Repeat exactly, please, the lines that begin at the start of the listing and end at the line holding "mb.build('character', M['signwhite'], s)".

-- start --

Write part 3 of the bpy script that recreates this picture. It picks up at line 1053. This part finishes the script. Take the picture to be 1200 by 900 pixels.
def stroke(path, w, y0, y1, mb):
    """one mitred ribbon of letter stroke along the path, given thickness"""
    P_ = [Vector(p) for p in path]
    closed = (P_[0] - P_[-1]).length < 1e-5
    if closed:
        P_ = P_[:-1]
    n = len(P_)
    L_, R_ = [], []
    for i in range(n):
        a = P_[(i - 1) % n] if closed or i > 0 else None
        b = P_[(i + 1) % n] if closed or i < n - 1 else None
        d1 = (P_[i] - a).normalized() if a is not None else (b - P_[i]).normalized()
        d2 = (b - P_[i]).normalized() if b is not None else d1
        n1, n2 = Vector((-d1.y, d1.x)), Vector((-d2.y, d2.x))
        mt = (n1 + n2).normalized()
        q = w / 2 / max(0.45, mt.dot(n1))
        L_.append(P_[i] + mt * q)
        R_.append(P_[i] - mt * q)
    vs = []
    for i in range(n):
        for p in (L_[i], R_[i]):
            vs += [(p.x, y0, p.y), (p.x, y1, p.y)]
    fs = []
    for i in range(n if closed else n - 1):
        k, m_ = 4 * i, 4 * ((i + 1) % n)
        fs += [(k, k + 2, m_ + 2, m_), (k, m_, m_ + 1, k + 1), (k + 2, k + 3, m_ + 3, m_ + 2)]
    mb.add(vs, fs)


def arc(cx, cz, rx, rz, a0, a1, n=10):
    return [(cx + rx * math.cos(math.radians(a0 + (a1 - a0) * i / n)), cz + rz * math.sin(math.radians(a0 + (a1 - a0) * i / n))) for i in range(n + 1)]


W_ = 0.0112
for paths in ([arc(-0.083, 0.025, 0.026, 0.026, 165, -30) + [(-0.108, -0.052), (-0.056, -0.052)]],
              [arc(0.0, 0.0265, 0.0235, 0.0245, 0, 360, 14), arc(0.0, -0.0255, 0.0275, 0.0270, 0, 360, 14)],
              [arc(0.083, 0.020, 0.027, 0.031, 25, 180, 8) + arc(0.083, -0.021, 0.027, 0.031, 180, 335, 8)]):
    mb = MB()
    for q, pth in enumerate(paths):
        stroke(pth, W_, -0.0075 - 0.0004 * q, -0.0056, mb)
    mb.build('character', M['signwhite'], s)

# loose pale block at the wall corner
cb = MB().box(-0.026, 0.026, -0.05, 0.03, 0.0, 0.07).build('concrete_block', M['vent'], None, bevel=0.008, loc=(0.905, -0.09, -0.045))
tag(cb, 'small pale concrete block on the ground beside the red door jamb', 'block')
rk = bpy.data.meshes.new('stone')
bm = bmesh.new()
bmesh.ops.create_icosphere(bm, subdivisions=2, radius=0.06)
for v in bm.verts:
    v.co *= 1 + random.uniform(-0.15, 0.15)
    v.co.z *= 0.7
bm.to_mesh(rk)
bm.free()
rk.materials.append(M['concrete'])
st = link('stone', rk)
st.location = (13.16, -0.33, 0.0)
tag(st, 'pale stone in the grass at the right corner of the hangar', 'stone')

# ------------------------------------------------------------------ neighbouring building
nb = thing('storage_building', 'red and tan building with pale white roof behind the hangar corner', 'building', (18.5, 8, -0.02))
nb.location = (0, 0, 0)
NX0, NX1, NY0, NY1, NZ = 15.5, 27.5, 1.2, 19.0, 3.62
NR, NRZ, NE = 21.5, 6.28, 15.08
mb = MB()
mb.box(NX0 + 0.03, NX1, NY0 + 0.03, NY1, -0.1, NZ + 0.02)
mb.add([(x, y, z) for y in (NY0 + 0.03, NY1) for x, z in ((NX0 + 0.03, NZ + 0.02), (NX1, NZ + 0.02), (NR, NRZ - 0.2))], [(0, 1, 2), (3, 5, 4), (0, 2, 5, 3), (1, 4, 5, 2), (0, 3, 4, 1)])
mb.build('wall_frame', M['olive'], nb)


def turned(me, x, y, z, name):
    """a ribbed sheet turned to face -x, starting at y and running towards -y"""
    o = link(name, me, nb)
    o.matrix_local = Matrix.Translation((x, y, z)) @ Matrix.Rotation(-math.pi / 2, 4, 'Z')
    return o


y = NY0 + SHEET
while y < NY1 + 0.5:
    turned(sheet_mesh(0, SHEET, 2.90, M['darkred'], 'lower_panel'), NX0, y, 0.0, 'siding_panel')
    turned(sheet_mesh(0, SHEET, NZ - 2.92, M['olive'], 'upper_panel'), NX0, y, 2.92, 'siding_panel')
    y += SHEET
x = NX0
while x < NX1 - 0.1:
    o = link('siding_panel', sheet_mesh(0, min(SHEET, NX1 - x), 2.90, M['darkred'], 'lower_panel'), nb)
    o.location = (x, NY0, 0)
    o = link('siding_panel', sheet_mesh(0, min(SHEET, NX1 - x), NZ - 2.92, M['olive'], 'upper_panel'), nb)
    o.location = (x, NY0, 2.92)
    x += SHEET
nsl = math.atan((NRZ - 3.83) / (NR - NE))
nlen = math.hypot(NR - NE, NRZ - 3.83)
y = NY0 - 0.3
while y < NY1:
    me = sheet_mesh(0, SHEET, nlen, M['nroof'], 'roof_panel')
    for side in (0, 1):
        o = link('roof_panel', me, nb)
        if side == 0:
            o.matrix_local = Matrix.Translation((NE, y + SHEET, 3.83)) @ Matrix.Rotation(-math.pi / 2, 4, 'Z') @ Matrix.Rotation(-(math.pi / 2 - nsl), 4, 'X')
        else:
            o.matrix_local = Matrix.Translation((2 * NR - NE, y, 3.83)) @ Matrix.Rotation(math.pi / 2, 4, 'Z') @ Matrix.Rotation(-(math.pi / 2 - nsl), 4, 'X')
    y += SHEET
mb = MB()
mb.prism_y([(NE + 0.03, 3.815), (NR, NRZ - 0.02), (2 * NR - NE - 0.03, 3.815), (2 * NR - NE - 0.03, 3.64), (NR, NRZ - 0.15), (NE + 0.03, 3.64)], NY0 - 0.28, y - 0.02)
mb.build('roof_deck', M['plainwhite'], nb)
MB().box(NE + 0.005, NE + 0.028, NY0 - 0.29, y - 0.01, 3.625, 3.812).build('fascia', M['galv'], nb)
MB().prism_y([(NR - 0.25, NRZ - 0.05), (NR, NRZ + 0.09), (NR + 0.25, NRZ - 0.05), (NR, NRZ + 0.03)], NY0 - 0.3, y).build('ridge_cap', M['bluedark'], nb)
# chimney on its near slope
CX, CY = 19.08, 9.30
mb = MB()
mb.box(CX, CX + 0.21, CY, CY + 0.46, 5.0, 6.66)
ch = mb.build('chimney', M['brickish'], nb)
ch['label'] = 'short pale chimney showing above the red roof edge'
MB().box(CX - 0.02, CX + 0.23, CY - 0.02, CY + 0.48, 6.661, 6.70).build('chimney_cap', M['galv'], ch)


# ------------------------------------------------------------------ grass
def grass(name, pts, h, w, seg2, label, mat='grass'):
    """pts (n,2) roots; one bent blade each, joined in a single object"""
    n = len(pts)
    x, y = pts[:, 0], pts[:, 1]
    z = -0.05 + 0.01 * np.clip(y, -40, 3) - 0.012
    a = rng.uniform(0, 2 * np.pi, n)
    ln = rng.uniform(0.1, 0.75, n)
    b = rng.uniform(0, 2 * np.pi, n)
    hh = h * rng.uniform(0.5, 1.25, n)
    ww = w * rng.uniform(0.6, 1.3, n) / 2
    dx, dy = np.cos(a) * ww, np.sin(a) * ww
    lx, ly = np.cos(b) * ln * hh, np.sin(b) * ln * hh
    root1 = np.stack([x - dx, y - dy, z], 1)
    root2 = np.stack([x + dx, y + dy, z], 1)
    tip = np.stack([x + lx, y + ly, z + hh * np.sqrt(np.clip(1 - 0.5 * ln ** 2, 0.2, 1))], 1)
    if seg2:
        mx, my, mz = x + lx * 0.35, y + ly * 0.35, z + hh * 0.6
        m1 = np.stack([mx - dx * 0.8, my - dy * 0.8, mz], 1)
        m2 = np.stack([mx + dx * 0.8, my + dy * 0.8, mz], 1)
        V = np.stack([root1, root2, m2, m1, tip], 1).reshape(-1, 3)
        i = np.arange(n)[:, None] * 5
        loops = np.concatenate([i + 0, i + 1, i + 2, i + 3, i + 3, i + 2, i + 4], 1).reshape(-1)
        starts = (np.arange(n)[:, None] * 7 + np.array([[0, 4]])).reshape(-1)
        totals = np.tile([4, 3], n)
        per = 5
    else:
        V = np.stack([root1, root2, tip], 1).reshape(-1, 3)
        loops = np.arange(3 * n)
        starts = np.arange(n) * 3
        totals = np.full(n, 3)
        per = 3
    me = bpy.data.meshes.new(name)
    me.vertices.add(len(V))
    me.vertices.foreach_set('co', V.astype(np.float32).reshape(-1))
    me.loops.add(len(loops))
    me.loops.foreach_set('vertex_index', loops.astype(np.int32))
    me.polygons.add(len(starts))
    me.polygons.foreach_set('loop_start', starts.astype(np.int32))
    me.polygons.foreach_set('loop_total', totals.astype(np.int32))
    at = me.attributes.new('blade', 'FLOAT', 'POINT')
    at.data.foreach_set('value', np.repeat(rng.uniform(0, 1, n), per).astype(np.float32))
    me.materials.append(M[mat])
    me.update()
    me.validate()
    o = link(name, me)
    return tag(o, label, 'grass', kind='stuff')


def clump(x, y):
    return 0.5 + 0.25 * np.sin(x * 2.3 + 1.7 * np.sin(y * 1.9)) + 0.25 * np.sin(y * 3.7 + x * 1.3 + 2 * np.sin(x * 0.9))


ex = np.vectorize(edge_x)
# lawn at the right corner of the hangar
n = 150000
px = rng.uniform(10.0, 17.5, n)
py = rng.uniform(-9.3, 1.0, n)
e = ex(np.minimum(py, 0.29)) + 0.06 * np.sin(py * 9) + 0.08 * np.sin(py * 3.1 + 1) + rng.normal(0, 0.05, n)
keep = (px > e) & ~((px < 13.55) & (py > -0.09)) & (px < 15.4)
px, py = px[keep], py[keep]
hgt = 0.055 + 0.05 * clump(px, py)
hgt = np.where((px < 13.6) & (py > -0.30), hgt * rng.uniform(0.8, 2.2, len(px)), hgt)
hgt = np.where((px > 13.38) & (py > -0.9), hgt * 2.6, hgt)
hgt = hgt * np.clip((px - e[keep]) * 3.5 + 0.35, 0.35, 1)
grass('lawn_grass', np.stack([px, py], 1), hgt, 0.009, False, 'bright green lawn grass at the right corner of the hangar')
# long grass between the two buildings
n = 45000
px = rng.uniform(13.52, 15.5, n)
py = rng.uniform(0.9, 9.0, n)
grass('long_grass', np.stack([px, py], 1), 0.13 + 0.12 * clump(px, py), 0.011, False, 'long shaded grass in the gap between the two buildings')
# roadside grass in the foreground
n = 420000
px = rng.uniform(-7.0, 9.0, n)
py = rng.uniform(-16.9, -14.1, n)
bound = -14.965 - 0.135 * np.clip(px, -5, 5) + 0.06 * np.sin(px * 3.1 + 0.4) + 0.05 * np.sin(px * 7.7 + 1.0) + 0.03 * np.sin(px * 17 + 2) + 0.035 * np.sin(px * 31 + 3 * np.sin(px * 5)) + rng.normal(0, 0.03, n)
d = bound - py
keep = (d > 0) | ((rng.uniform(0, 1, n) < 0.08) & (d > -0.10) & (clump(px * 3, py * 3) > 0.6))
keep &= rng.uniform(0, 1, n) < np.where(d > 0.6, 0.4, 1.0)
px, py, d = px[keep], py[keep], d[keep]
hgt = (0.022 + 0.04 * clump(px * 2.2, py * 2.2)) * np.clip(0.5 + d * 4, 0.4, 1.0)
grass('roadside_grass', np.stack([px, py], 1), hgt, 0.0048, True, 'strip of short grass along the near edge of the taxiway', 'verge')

-- end --

FINISHED TASK:
Write part 3 of the bpy script that recreates this picture. It picks up at line 1053. This part finishes the script. Take the picture to be 1200 by 900 pixels.
def stroke(path, w, y0, y1, mb):
    """one mitred ribbon of letter stroke along the path, given thickness"""
    P_ = [Vector(p) for p in path]
    closed = (P_[0] - P_[-1]).length < 1e-5
    if closed:
        P_ = P_[:-1]
    n = len(P_)
    L_, R_ = [], []
    for i in range(n):
        a = P_[(i - 1) % n] if closed or i > 0 else None
        b = P_[(i + 1) % n] if closed or i < n - 1 else None
        d1 = (P_[i] - a).normalized() if a is not None else (b - P_[i]).normalized()
        d2 = (b - P_[i]).normalized() if b is not None else d1
        n1, n2 = Vector((-d1.y, d1.x)), Vector((-d2.y, d2.x))
        mt = (n1 + n2).normalized()
        q = w / 2 / max(0.45, mt.dot(n1))
        L_.append(P_[i] + mt * q)
        R_.append(P_[i] - mt * q)
    vs = []
    for i in range(n):
        for p in (L_[i], R_[i]):
            vs += [(p.x, y0, p.y), (p.x, y1, p.y)]
    fs = []
    for i in range(n if closed else n - 1):
        k, m_ = 4 * i, 4 * ((i + 1) % n)
        fs += [(k, k + 2, m_ + 2, m_), (k, m_, m_ + 1, k + 1), (k + 2, k + 3, m_ + 3, m_ + 2)]
    mb.add(vs, fs)


def arc(cx, cz, rx, rz, a0, a1, n=10):
    return [(cx + rx * math.cos(math.radians(a0 + (a1 - a0) * i / n)), cz + rz * math.sin(math.radians(a0 + (a1 - a0) * i / n))) for i in range(n + 1)]


W_ = 0.0112
for paths in ([arc(-0.083, 0.025, 0.026, 0.026, 165, -30) + [(-0.108, -0.052), (-0.056, -0.052)]],
              [arc(0.0, 0.0265, 0.0235, 0.0245, 0, 360, 14), arc(0.0, -0.0255, 0.0275, 0.0270, 0, 360, 14)],
              [arc(0.083, 0.020, 0.027, 0.031, 25, 180, 8) + arc(0.083, -0.021, 0.027, 0.031, 180, 335, 8)]):
    mb = MB()
    for q, pth in enumerate(paths):
        stroke(pth, W_, -0.0075 - 0.0004 * q, -0.0056, mb)
    mb.build('character', M['signwhite'], s)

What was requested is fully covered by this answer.